** START **

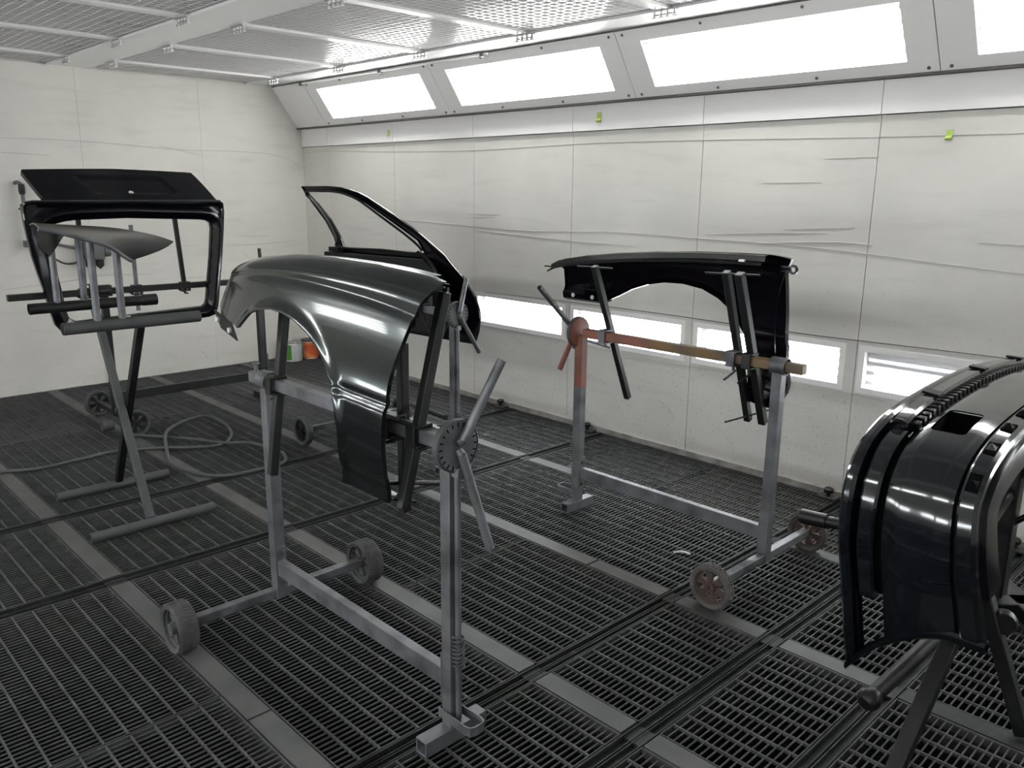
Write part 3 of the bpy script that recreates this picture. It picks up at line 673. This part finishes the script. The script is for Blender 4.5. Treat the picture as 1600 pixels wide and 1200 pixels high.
rr = lambda x0, z0, x1, z1: [(x0, z0), (x1, z0), (x1, z1), (x0, z1)]
sheet('inner_panel', DI, [ell(3.33, 1.02, .065, .075), rr(3.12, .79, 3.27, .86), rr(2.55, .85, 2.95, 1.08), rr(2.62, 1.155, 2.85, 1.19), ell(3.08, 1.12, .05, .02)], lambda x, z: (x, -1.165+.01*math.sin(z*22), z), 'paint_under', door, .004, .03, .03, (0, 1, 0))
P = catmull([V(3.30, -1.165, 1.27), V(3.44, -1.165, 1.20), V(3.53, -1.165, 1.09), V(3.58, -1.165, .97), V(3.60, -1.165, .85)], 6)
MB().tube(P, .012, 8).build('hinge_pillar_edge', 'paint', door, True)
for x, z in ((3.575, 1.06), (3.60, .90)):
    h_ = MB().box((x, -1.17, z), (.05, .02, .09)).build('hinge_plate', 'paint', door, True, bev=.003)
    for k in (-.02, .02): MB().lathe((x, -1.181, z+k), (0, -1, 0), [(.008, -.001), (.008, .002), (.003, .003)], 10).build('bolt', 'latch', h_, True)
for x in (2.5, 2.75, 3.2): MB().tube([(x, -1.168, 1.135), (x+.09, -1.172, 1.125), (x+.15, -1.168, 1.14)], .005, 6).build('inner_rib', 'paint', door, True)
wf = MB()
P = catmull([V(x, -1.145, z) for x, z in DH], 3, True); wf.tube(P, .008, 6, closed=True); wf.build('window_channel', 'paint_under', door, True)
MB().box((2.33, -1.14, 1.232), (.12, .05, .035)).build('latch_corner', 'paint_under', door, True, bev=.004)

# ------------------------------------------------------------------ tailgate stand and tailgate
HS = stand('dark wheeled stand near the back wall holding the tailgate', (1.43, -2.42, 0), math.pi/2, 1.13, 'dark_steel', 'dark_steel', 'dark_steel', None, 'dark_steel', 'dusty_grey', [(.03, .24, .0), (.1, -.2, .0)], ext=.47, half=.365, ww=.05)
for y, z1, mt, a, tp in ((-2.54, 1.45, 'dark_steel', .0, 0), (-2.20, 1.39, 'silver', 0, 1), (-1.86, 1.50, 'dark_steel', -.05, 0)):
    arm(HS, (1.43 if tp else 1.46, y+a, z1), (1.43, y, .80 if tp else .92), .028, mt, tp == 1)
    clamp(HS, (1.43, y, .945), mt='dark_steel', handle=(-.0, -.07, .05))
MB().box((1.43, -2.42, .955), (.06, .10, .075)).build('bearing_block', 'dark_steel', HS, True, bev=.006)
MB().tube([(1.75, -2.62, .10), (1.75, -2.55, .10)], .035, 14).build('brake_knob', 'dusty_grey', HS, True)
HO = [(-2.881, 1.532), (-2.86, 1.548), (-2.827, 1.556), (-1.643, 1.556), (-1.60, 1.553), (-1.578, 1.535), (-1.568, 1.48), (-1.611, 1.159), (-1.669, .787), (-1.692, .735), (-1.74, .722), (-1.781, .720), (-2.323, .710), (-2.66, .699), (-2.70, .700), (-2.734, 0.719), (-2.768, 0.765), (-2.788, 0.854), (-2.808, 0.984), (-2.832, 1.095), (-2.855, 1.217), (-2.866, 1.317), (-2.877, 1.435)]
HH = [(-2.698, 1.411), (-2.64, 1.425), (-2.575, 1.433), (-2.255, 1.440), (-1.75, 1.422), (-1.703, 1.415), (-1.675, 1.395), (-1.670, 1.36), (-1.694, 1.163), (-1.745, .85), (-1.755, .82), (-1.779, .803), (-2.316, .788), (-2.643, 0.777), (-2.679, 0.806), (-2.693, 0.854), (-2.703, 0.976), (-2.718, 1.088), (-2.727, 1.211), (-2.744, 1.333), (-2.742, 1.388), (-2.72, 1.40)]
gate = thing('tailgate', 'black car tailgate frame held upside down near the back wall', 'tailgate', (1.5, -2.2, .70))
def hdist(y, z): return seg_dist(y, z, HHs)
HHs = list(zip(HH, HH[1:]+HH[:1]))
def gate_f(y, z):
    d = hdist(y, z); x = 1.535+.03*math.exp(-((d-.05)/.032)**2)-.010*math.exp(-(d/.016)**2)
    return (x, y, z)
sheet('frame', HO, [HH], gate_f, 'paint', gate, .004, .014, .035, (-1, 0, 0))
# folded lower panel (uppermost here) leaning away from the camera
PT = [(-2.79, 0.0), (-1.60, 0.0), (-1.625, .05), (-1.672, .300), (-1.685, .352), (-2.24, .368), (-2.79, .352), (-2.80, .33), (-2.765, .12), (-2.75, .06)]
lean = V(-.80, 0, .60).normalized()
def recess(y, v):
    e = .012; k = (v-.10)/.16; yl = -2.42-.07*k; yr = -1.88-.06*k+.0
    return sstep(yl-e, yl+e, y)*sstep(yr+e, yr-e, y)*sstep(.10-e, .10+e, v)*sstep(.27+e, .27-e, v)
nrm_p = V(.60, 0, .80)
def pan_f(y, v):
    p = V(1.565, y, 1.545)+lean*v+nrm_p*(-.014*recess(y, v)+.006*math.sin(math.pi*min(1, max(0, v/.36)))-.010*((y+2.2)/.6)**2)
    return tuple(p)
sheet('plate_panel', PT, [], pan_f, 'paint', gate, .004, .02, .03, tuple(-nrm_p))
q = V(pan_f(-2.19, .115)); MB().lathe(q, nrm_p, [(.016, -.002), (.016, .004), (.006, .006)], 14).build('lock_hole_light', 'can_white', gate, True)  # white disc, painted to stand for light shining through the lock hole
P = [V(1.566, -2.83+1.22*k/16, 1.548) for k in range(17)]
MB().tube(P, .012, 8).build('swage_edge', 'paint_gloss', gate, True)
for y, s in ((-2.86, -1), (-1.60, 1)):
    MB().tube(catmull([V(1.56, y-s*.05, 1.545), V(1.555, y, 1.54), V(1.545, y+s*.012, 1.50), V(1.54, y+s*.008, 1.44)], 5), [.012]*16, 8).build('corner_roll', 'paint_gloss', gate, True)

# ------------------------------------------------------------------ crossed leg trestle and the small curved panel
XS = thing('trestle', 'grey crossed leg trestle with upright pipes in front of the tailgate', 'trestle', (3.08, -2.92, 0))
for x, y0, y1 in ((3.42, -3.225, -2.62), (2.74, -3.18, -2.585)): MB().pipe((x, y0, .0255), (x, y1, .0255), .0245, .004).build('foot', 'dusty_grey', XS, True)
MB().bar((3.37, -2.925, .03), (2.78, -2.90, 1.02), .036, .036, (0, 1, 0)).build('leg', 'dusty_grey', XS, True, bev=.003)
MB().bar((2.73, -2.86, .03), (3.36, -2.885, 1.0), .036, .036, (0, 1, 0)).build('leg', 'dark_steel', XS, True, bev=.003)
MB().tube([(3.06, -2.94, .53), (3.06, -2.84, .53)], .012, 10).build('pivot_bolt', 'dusty_grey', XS, True)
for x, y0, y1, z in ((3.40, -3.235, -2.61, 1.025), (2.74, -3.20, -2.57, 1.04)):
    a_ = MB().pipe((x, y0, z), (x, y1, z), .028, .004).build('cross_tube', 'dusty_grey' if x > 3 else 'dark_steel', XS, True)
    if x < 3: MB().pipe((x, y1-.07, z), (x, y1+.005, z), .031, .004).build('end_sleeve', 'dark_steel', a_, True)
for x, y, z0, z1 in ((3.40, -3.085, 1.045, 1.418), (3.40, -2.975, 1.045, 1.365), (2.74, -3.065, 1.06, 1.43), (2.74, -2.935, 1.06, 1.42)):
    MB().pipe((x, y, z0), (x, y, z1), .0165, .003).build('upright_pipe', 'silver', XS, True)
MB().lathe((3.40, -2.95, 1.055), (0, 0, 1), [(.012, 0), (.012, .004), (.004, .005)], 10).build('rivet', 'can_white', XS, True)
CP = thing('curved_panel', 'small black wing shaped body panel lying on the trestle pipes', 'body panel', (3.1, -2.95, 1.40))
fr = [V(3.45, -3.296, 1.472), V(3.45, -3.223, 1.456), V(3.45, -3.149, 1.434), V(3.45, -3.046, 1.401), V(3.45, -2.994, 1.372), V(3.45, -2.956, 1.340), V(3.45, -2.925, 1.319)]
bk = [V(2.66, -3.13, 1.452), V(2.66, -3.03, 1.451), V(2.70, -2.90, 1.444), V(2.80, -2.80, 1.436), V(2.92, -2.73, 1.424), V(3.06, -2.66, 1.402), V(3.20, -2.628, 1.378)]
fr = catmull(fr, 5); bk = catmull(bk, 5); n = len(fr)
rows = [[fr[j].lerp(bk[j], k/14)+V(0, 0, .012*math.sin(math.pi*k/14))+V(0, .03, -.012)*(math.sin(math.pi*k/14)*(j/(n-1))**3) for j in range(n)] for k in range(15)]
MB().grid([list(reversed(q)) for q in rows], .005).build('skin', 'paint', CP, True)
MB().tube([p+V(.004, -.003, -.003) for p in fr], .009, 8).build('rolled_edge', 'silver', CP, True)
rows = [[(2.95-.25*k/6, -3.18+.20*k/6, 1.445-dz*(1-abs(k/6-.35)*1.2)) for k in range(7)] for dz in (0, .07, .14)]
MB().grid(rows, .004).build('flange', 'paint', CP, True)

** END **

Problem.
Write out again exactly the lines from the start of the data above through the line containing "door, True, bev=.004)", inclusive, excluding any pictures.

Written answer.
Write part 3 of the bpy script that recreates this picture. It picks up at line 673. This part finishes the script. The script is for Blender 4.5. Treat the picture as 1600 pixels wide and 1200 pixels high.
rr = lambda x0, z0, x1, z1: [(x0, z0), (x1, z0), (x1, z1), (x0, z1)]
sheet('inner_panel', DI, [ell(3.33, 1.02, .065, .075), rr(3.12, .79, 3.27, .86), rr(2.55, .85, 2.95, 1.08), rr(2.62, 1.155, 2.85, 1.19), ell(3.08, 1.12, .05, .02)], lambda x, z: (x, -1.165+.01*math.sin(z*22), z), 'paint_under', door, .004, .03, .03, (0, 1, 0))
P = catmull([V(3.30, -1.165, 1.27), V(3.44, -1.165, 1.20), V(3.53, -1.165, 1.09), V(3.58, -1.165, .97), V(3.60, -1.165, .85)], 6)
MB().tube(P, .012, 8).build('hinge_pillar_edge', 'paint', door, True)
for x, z in ((3.575, 1.06), (3.60, .90)):
    h_ = MB().box((x, -1.17, z), (.05, .02, .09)).build('hinge_plate', 'paint', door, True, bev=.003)
    for k in (-.02, .02): MB().lathe((x, -1.181, z+k), (0, -1, 0), [(.008, -.001), (.008, .002), (.003, .003)], 10).build('bolt', 'latch', h_, True)
for x in (2.5, 2.75, 3.2): MB().tube([(x, -1.168, 1.135), (x+.09, -1.172, 1.125), (x+.15, -1.168, 1.14)], .005, 6).build('inner_rib', 'paint', door, True)
wf = MB()
P = catmull([V(x, -1.145, z) for x, z in DH], 3, True); wf.tube(P, .008, 6, closed=True); wf.build('window_channel', 'paint_under', door, True)
MB().box((2.33, -1.14, 1.232), (.12, .05, .035)).build('latch_corner', 'paint_under', door, True, bev=.004)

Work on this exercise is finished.